IL PROBLEMA DISCARICHE: IL CASO BASILICATA
Il Commissario di Governo per la bonifica, Generale Giuseppe Vadalà, incaricato nel 2017 dalla Presidenza del Consiglio dei ministri, potrebbe essere chiamato a seguire ancora una volta, dopo la prima condanna all’Italia risalente al 2014, le nuove problematiche evidenziate dalla recente sentenza della Corte di giustizia europea, per evitare che siano i cittadini a pagare in termini di mala-gestione e, soprattutto, sui possibili impatti ambientali delle discariche sulle comunità, la loro salute e l’ambiente.
Il caso Basilicata purtroppo evidenzia ritardi, per quanto riguarda la quota di rifiuti urbani da destinare a questa forma di smaltimento che, in base alla normativa non potrà infatti eccedere il 10 per cento entro il 2035: si tratta di un obiettivo dal quale l’Italia è ancora lontana, avendo conferito in discarica (dati 2016) circa il 25 per cento dei propri rifiuti urbani, anche se già nel 2014 Paesi come Austria, Belgio, Danimarca, Germania, Olanda e Svezia non hanno inviato praticamente alcun rifiuto (urbano) in discarica, privilegiando il riciclo e il recupero energetico.

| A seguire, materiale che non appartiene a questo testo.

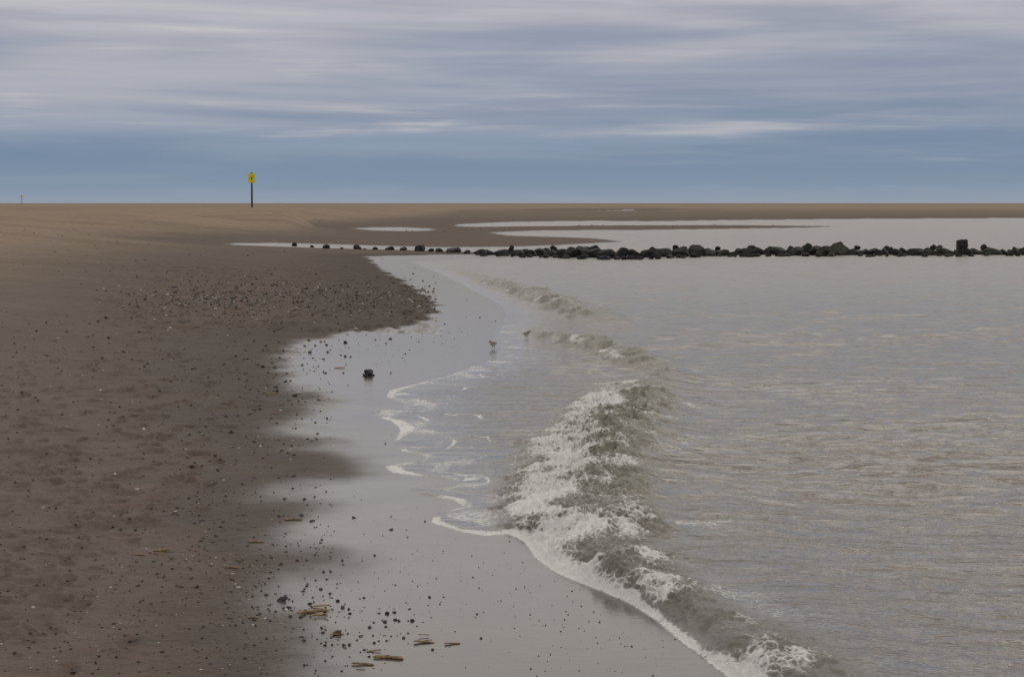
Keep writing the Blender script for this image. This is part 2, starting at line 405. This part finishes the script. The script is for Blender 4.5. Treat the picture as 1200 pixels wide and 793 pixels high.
spray(700,along([(420,395),(330,430),(290,490),(240,540),(210,600),(200,650),(330,705),(480,760)],42,20),(1.5,7),[.38,.2,.17,.25])
spray(2600,lambda:(rng.uniform(-20,390),rng.uniform(380,800)),(1.2,5.5),[.50,.15,.10,.25])
spray(240,lambda:(rng.uniform(-10,480),rng.uniform(600,800)),(2,7.5),[.45,.2,.12,.23])
spray(420,along([(380,640),(520,680),(640,720),(800,790)],75,42),(1,3.4),[.45,.2,.05,.3])
spray(70,along([(560,360),(540,385),(440,410),(480,430)],30,8),(1,3),[.5,.1,.15,.25])
spray(260,lambda:(rng.uniform(0,430),rng.uniform(285,345)),(1,3),[.4,.2,.1,.3])
spray(130,along([(480,271),(560,270),(700,266),(1000,264)],20,.8),(1,2.6),[.6,.0,.05,.35])
merged("shell_debris",shells,[M_brown,M_white]); merged("pebble_debris",pebs,[M_dark,M_peb])
big=[(223,552,8,2),(183,600,6,1),(255,520,6,0),(345,465,9,0),(415,607,8,1),(330,708,14,0),(395,747,13,0),(165,579,5,2),(240,578,5,1),(530,447,4,0),(388,672,8,1),(350,462,8,3),(265,488,7,0),(462,720,6,0),(312,409,7,1),(405,420,6,0)]
shells=[];pebs=[]
for u,v,w,k in big: drop(u,v,.5*w*G(600,v)[1]/FP,k)
merged("beach_pebbles",shells+pebs,[M_dark,M_white])
def razor(u,v,wpx,ang,ncopy=1):
    parts=[]
    for j in range(ncopy):
        x,y=G(u+rng.normal(0,8)*(j>0),v+rng.normal(0,4)*(j>0)); ln=wpx*G(600,v)[1]/FP*rng.uniform(.8,1)*(1 if j==0 else .5)
        wd=ln*.2; ns=14;nr=7
        vs=[];fs=[]
        for layer,off in ((0,0),(1,.0025)):
            for i in range(ns+1):
                s=i/ns; cx=(s-.5)*ln; bow=.06*ln*(1-(2*s-1)**2)
                ww=wd*.5*(min(1,(s*(1-s)*30)**.4) if 0<s<1 else .35)
                for k in range(nr):
                    a=math.pi*k/(nr-1)
                    vs.append((cx,bow+math.cos(a)*ww,math.sin(a)*(ww*.7-off)+.002))
        o1=(ns+1)*nr
        for L in (0,1):
            for i in range(ns):
                for k in range(nr-1):
                    a=L*o1+i*nr+k; q=[a,a+nr,a+nr+1,a+1]
                    if L: q=q[::-1]
                    fs+=[(q[0],q[1],q[2]),(q[0],q[2],q[3])]
        for i in range(ns):
            for k in (0,nr-1):
                a=i*nr+k; fs+=[(a,a+o1,a+o1+nr),(a,a+o1+nr,a+nr)]
        R=rot(rng.normal(0,.1),rng.normal(0,.08),ang+rng.normal(0,.5)*(j>0))
        v3=np.array(vs)@R.T+np.array([x,y,zg(x,y)+.001+.006*(j>0)])
        parts.append((v3,np.array(fs),0 if rng.random()<.6 or j==0 else 1))
    return merged("razor_shell",parts,[M_amber,M_dark],True)
for a in [(187,650,30,.2,2),(365,722,46,.1,3),(275,669,24,.0,1),(455,775,38,-.15,2),(497,756,32,.1,3),(344,611,24,.1,1),(425,783,30,.0,2),(395,748,22,.6,1),(300,638,22,.05,1),(398,433,14,.1,1),(438,767,22,.2,1),(162,655,20,-.2,1),(320,463,15,0,1),(295,729,20,-.3,1),(530,757,22,.4,1),(322,486,13,.2,1)]: razor(*a)
x,y=G(432,441); v=chunk(V3,9,.5,.85)*np.array([.065,.055,.055]); v+=.006*rng.normal(size=v.shape)*.3
parts=[(v+np.array([x,y,zg(x,y)+.038]),F3,0)]
for _ in range(10):
    a=rng.uniform(0,6.3); parts.append((chunk(V2,4)*np.array([.03,.02,.012])@rot(0,.3,a).T+np.array([x+.06*math.cos(a),y+.05*math.sin(a),zg(x,y)+.012]),F2,0))
merged("dark_stone",parts,[M_dark],True)
# ------------------------------------------------ groyne
m,N=mat("groyne_rock"); g=N.n('ShaderNodeNewGeometry'); p=g.outputs['Position']; sx=N.n('ShaderNodeSeparateXYZ',i={0:p})
nrm=N.n('ShaderNodeSeparateXYZ',i={0:g.outputs['Normal']})
a=N.noise(p,2.5,6,.65); b=N.noise(p,14,4,.6)
c=N.mix(N.ss(a,.4,.62),(.012,.012,.013),(.042,.037,.035))
gr=N.m('MULTIPLY',N.ss(N.m('ADD',sx.outputs[0],N.m('MULTIPLY',b,4)),6,14),N.ss(N.m('ADD',b,N.m('MULTIPLY',nrm.outputs[2],.25)),.52,.68))
c=N.mix(N.m('MULTIPLY',gr,.6),c,(.026,.030,.011))
bu=N.n('ShaderNodeBump',i={'Height':b,'Distance':.06,'Strength':.8})
bs=N.n('ShaderNodeBsdfPrincipled',i={'Base Color':c,'Roughness':.65,'Specular IOR Level':.18,'Normal':bu.outputs[0]}); N.n('ShaderNodeOutputMaterial',i={'Surface':bs.outputs[0]})
M_rock=m
parts=[]
def rock(u,v,wpx,hpx,dz=0):
    x,y=G(u,v); k=y/FP; w=wpx*k*.5; h=hpx*k*.62
    V=chunk(V3,11,.45,.85); V=V/np.abs(V).max(0)
    V=(V*np.array([w,w*rng.uniform(.6,.9),h]))@rot(rng.normal(0,.2),rng.normal(0,.25),rng.uniform(-.4,.4)).T
    parts.append((V+np.array([x,y,h*.42+dz]),F3,0))
for u,v,w,h in [(345,288.5,7,5),(383,291.5,11,6),(418,292.5,12,7),(457,293.5,12,6),(493,295,15,9),(472,294,10,5),(515,296,11,6),(530,297,22,8),(560,298,14,7),(548,298,11,6),(505,295.5,9,5),(440,293,8,4),(400,292,5,3),(366,290,5,3),(427,293,5,3)]: rock(u,v,w,h)
u=562
while u<1290:
    big_=1.3 if 665<u<830 or 925<u<1000 else (.9 if u<640 else .98)
    w=rng.uniform(10,24)*big_
    h=rng.uniform(7.5,12)*big_
    vb=299+3.5*math.exp(-((u-720)/90)**2)
    rock(u,vb+rng.uniform(-.6,.6),w,h)
    for q in range(2):
        if rng.random()<.7: rock(u+rng.uniform(-9,9),vb+rng.uniform(1.2,2.2),w*rng.uniform(.3,.6),h*.45)
    if rng.random()<.8: rock(u+rng.uniform(-8,8),vb-2,w*.9,h*.8)
    if rng.random()<.5*big_-.25: rock(u+rng.uniform(-4,4),vb-1,w*.6,h*.65,.22)
    u+=w*.62
merged("rock_groyne",parts,[M_rock],False)
M_wood=simple("weathered_wood",(.03,.027,.024),.8,.5,6)
def box(bm,sx,sy,sz,loc,bev=.0,rz=0):
    r=bmesh.ops.create_cube(bm,size=1); vs=r['verts']
    bmesh.ops.scale(bm,vec=(sx,sy,sz),verts=vs)
    if rz: bmesh.ops.rotate(bm,cent=(0,0,0),matrix=Matrix.Rotation(rz,3,'Z'),verts=vs)
    bmesh.ops.translate(bm,vec=loc,verts=vs)
    if bev:
        es=list({e for v in vs for e in v.link_edges}); bmesh.ops.bevel(bm,geom=es,offset=bev,segments=2,affect='EDGES')
def obj(name,bm,mats,parent=None,loc=None):
    me=bpy.data.meshes.new(name); bm.to_mesh(me); bm.free()
    for mm in mats: me.materials.append(mm)
    o=bpy.data.objects.new(name,me); scene.collection.objects.link(o)
    if parent: o.parent=parent
    if loc: o.location=loc
    return o
x,y=G(1127,299); bm=bmesh.new()
for i in range(3): box(bm,.135,.36,1.05+.03*(i%2),((i-1)*.14,0,-.02+.015*i),.02,.02*i)
box(bm,.44,.06,.12,(0,-.215,.3),.015)
obj("wooden_post",bm,[M_wood],loc=(x,y,.13))
# ------------------------------------------------ signs
M_pole=simple("sign_pole_wood",(.06,.045,.035),.7)
M_yel=simple("yellow_sign_paint",(.68,.62,.02),.5,.12,4)
M_blk=simple("black_pictogram",(.03,.03,.03),.5)
def sign(u,dist,zoff=0,sc=1.0):
    x=(u-600)/FP*dist; y=dist; z=ground_z(x,y)+zoff
    e=bpy.data.objects.new("beach_warning_sign",None); scene.collection.objects.link(e); e.location=(x,y,z); e.scale=(sc,sc,sc)
    bm=bmesh.new(); bmesh.ops.create_cone(bm,cap_ends=True,segments=16,radius1=.085,radius2=.07,depth=3.4); bmesh.ops.translate(bm,vec=(0,0,1.25),verts=bm.verts)
    obj("pole",bm,[M_pole],e)
    bm=bmesh.new(); box(bm,.58,.03,.72,(0,-.1,2.42),.012); box(bm,.34,.03,.1,(0,-.1,2.832),.01); obj("board",bm,[M_yel],e)
    bm=bmesh.new()
    for zz in (2.2,2.64): box(bm,.40,.03,.05,(0,-.072,zz),.005)
    obj("bracket",bm,[M_pole],e)
    bm=bmesh.new(); box(bm,.07,.012,.26,(.02,-.122,2.40),.0,0); box(bm,.18,.012,.04,(0,-.135,2.5),0,0); bmesh.ops.create_uvsphere(bm,u_segments=12,v_segments=8,radius=.04,matrix=Matrix.Translation((.02,-.125,2.6))@Matrix.Scale(.2,4,(0,1,0)))
    obj("pictogram",bm,[M_blk],e)
    return z
z1=sign(296,167,-.02,1.0); z2=sign(27,600,0,.95)
# ------------------------------------------------ sanderlings
M_bird_w=simple("bird_white",(.6,.58,.55),.8,.15,60); M_bird_g=simple("bird_grey",(.16,.145,.135),.8,.4,80); M_bird_b=simple("bird_black",(.02,.02,.02),.5)
def bird(u,v,rz,s=1.0):
    x,y=G(u,v); z=max(zg(x,y),0.0)
    sp_=[(-.105,0,.082,.006,.010),(-.08,0,.085,.014,.014),(-.045,0,.083,.028,.028),(0,0,.080,.036,.036),(.035,0,.086,.031,.033),(.058,0,.103,.019,.021),(.073,0,.120,.019,.020),(.090,0,.122,.017,.016),(.103,0,.119,.007,.007),(.128,0,.115,.0028,.0028),(.140,0,.113,.001,.001)]
    bm=bmesh.new(); rings=[]
    for px,py,pz,ry,rzz in sp_:
        rings.append([bm.verts.new((px,py+math.cos(a)*ry,pz+math.sin(a)*rzz)) for a in [2*math.pi*k/14 for k in range(14)]])
    for i in range(len(rings)-1):
        for k in range(14):
            f=bm.faces.new((rings[i][k],rings[i][(k+1)%14],rings[i+1][(k+1)%14],rings[i+1][k])); f.smooth=True
            zc=sum(q.co.z for q in f.verts)/4; pz=(sp_[i][2]+sp_[i+1][2])/2
            f.material_index=2 if i>=8 else (1 if zc>pz+.003 else 0)
    bm.faces.new(rings[0]); bm.faces.new(rings[-1][::-1])
    for sy,dx in ((.014,-.012),(-.014,.02)):
        pts=[(.0,sy,.055,.0065),(-.008+dx*.4,sy,.035,.0028),(dx,sy,.0,.0022),(dx+.022,sy,-.001,.0015)]
        rr=[]
        for a_,b_,c_,r_ in pts: rr.append([bm.verts.new((a_+math.cos(t)*r_,b_+math.sin(t)*r_,c_)) for t in [k*math.pi/3 for k in range(6)]])
        for i in range(3):
            for k in range(6):
                f=bm.faces.new((rr[i][k],rr[i][(k+1)%6],rr[i+1][(k+1)%6],rr[i+1][k])); f.material_index=2
    bmesh.ops.recalc_face_normals(bm,faces=bm.faces)
    o=obj("sanderling",bm,[M_bird_w,M_bird_g,M_bird_b]); o.location=(x,y,z+.003); o.rotation_euler=(0,0,rz); o.scale=(s,s,s)
bird(578,409,-2.2,.95); bird(617,397,.9,.95)
# ------------------------------------------------ world
w=bpy.data.worlds.new("sky"); scene.world=w; w.use_nodes=True; N=NT(w.node_tree)
SE,SA=math.radians(38),math.radians(55)   # azimuth from +Y toward +X
tc=N.n('ShaderNodeTexCoord').outputs['Generated']; sxyz=N.n('ShaderNodeSeparateXYZ',i={0:tc})
zc=sxyz.outputs[2]
nA=N.noise(tc,1.0,5,.52,.5,sc=(3.6,3.6,40)); nB=N.noise(tc,1.0,4,.55,.3,sc=(5,5,90)); nC=N.noise(tc,1.0,3,.5,.3,sc=(1.8,1.8,26))
lo=N.m('MULTIPLY',zc,5.0)  # 0..0.2 -> 0..1
blue=N.ramp(lo,[(0,s2l(144,157,173)),(.05,s2l(126,145,168)),(.14,s2l(114,136,163)),(.24,s2l(124,140,165)),(.5,s2l(154,158,174)),(.8,s2l(194,190,190)),(1,s2l(216,210,205))])
clo=N.ramp(lo,[(0,s2l(154,163,177)),(.06,s2l(137,152,174)),(.16,s2l(140,154,175)),(.24,s2l(168,172,184)),(.5,s2l(194,192,197)),(.8,s2l(216,211,208)),(1,s2l(230,222,216))])
cov=N.m('ADD',N.m('MULTIPLY',nA,.45),N.m('ADD',N.m('MULTIPLY',nB,.2),N.m('MULTIPLY',nC,.35)))
bias=N.m('ADD',cov,N.ss(zc,.02,.10,-.04,.06))
mask=N.ss(bias,.42,.62)
col=N.mix(mask,blue,clo)
brt=N.m('MULTIPLY',N.ss(nB,.54,.74),N.m('MULTIPLY',N.ss(zc,.008,.05,.3,1),N.ss(nA,.46,.6)))
col=N.mix(N.m('MULTIPLY',brt,.6),col,s2l(222,214,208))
hi=N.ss(zc,.09,.22); col=N.mix(hi,col,(.90,.845,.795))
big=N.noise(tc,2.2,3,.55,.3,sc=(1,1,2.5)); col=N.mul(col,N.m('ADD',1,N.m('MULTIPLY',N.m('MULTIPLY',N.m('SUBTRACT',big,.5),.5),hi)))
zen=N.ss(zc,.3,.75); col=N.mix(N.m('MULTIPLY',zen,.65),col,(.54,.53,.525))
gnd=N.ss(zc,-.02,0.0); col=N.mix(gnd,(.12,.10,.08),col)
sky=N.n('ShaderNodeTexSky',sky_type='NISHITA',sun_disc=False,sun_elevation=SE,sun_rotation=SA)
bg1=N.n('ShaderNodeBackground',i={0:sky.outputs[0],1:.06}); bg2=N.n('ShaderNodeBackground',i={0:col,1:1.0})
mx=N.n('ShaderNodeMixShader',i={0:.95,1:bg1.outputs[0],2:bg2.outputs[0]}); N.n('ShaderNodeOutputWorld',i={0:mx.outputs[0]})
ld=bpy.data.lights.new("sun",'SUN'); ld.energy=.6; ld.angle=math.radians(18); ld.color=(1,.94,.86)
lo_=bpy.data.objects.new("sun",ld); scene.collection.objects.link(lo_)
dv=Vector((math.sin(SA)*math.cos(SE),math.cos(SA)*math.cos(SE),math.sin(SE))); lo_.rotation_euler=dv.to_track_quat('Z','Y').to_euler()
scene.view_settings.view_transform='Standard'; scene.view_settings.look='None'; scene.view_settings.exposure=0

Le 23 discariche che si trovano in Basilicata, 19 in provincia di Potenza e 4 in provincia di Matera – indicate nei vari elenchi della Corte di giustizia europea – impegneranno il nuovo governo regionale in una vera e propria emergenza.
Sono infatti assenti centri adeguati per il trattamento della frazione organica fondamentali da realizzare per la tutela dell’ambiente e dell’economia virtuosa basata sulla raccolta differenziata e il riciclo, per evitare che si continui il conferimento indiscriminato in discarica, così come sono da rivedere i sistemi incentrati sull’incenerimento dei rifiuti che hanno condotto alla grave situazione oggetto di condanna da parte della Corte di giustizia europea, incrementando proprio le discariche, che spesso finiscono per incidere sulla qualità di suolo e acqua con corpi idrici minacciati dai percolati e fanghi di depurazione per i quali ancora oggi persiste il problema del loro corretto smaltimento.